Well, I figured it out. The saved search I ended up with is:
| multisearch
[ search earliest=@d index=website_summary search_name="Website Sessions" ]
[ search earliest=@d index=apache_logs status=200 contenttype=text/html
| eval date=strftime(_time, "%Y-%m-%d")
| eval session_id=md5("".date.host_header.clientip.useragent ) ]
| stats earliest(_time) AS _time
earliest(referer) AS referer
earliest(uri) AS uri
first(search_name) AS search_name
BY session_id host_header clientip useragent
| where isnull(search_name)
Here was my logic leading up to this result:
I knew I couldn't use a subsearch, so I decided to try multisearch . This way, I won't have any problem with limits, but I knew that since both search results would be mixed together, I needed a way to filter out the duplicate session_ids.
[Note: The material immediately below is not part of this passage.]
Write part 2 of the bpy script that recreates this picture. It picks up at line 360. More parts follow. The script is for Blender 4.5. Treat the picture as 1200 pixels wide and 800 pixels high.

Because multisearches only accept streaming commands, I couldn't use stats as part of the search, but I needed that because the session_id was derived from earliest(_time) . So I had to figure out a way to generate a session_id before stats. Instead of using _time, I created a date field with strftime(_time, "%Y-%m-%d") and used that instead. Perfect!
Now I just needed to figure out a way to remove the duplicates. By running stats on both result sets, I could add a field that I knew was included in the summary index but not the new result set. search_name seems to fit the bill, so I added first(search_name) to the stats, and then used a where isnull(search_name) to include just the new results.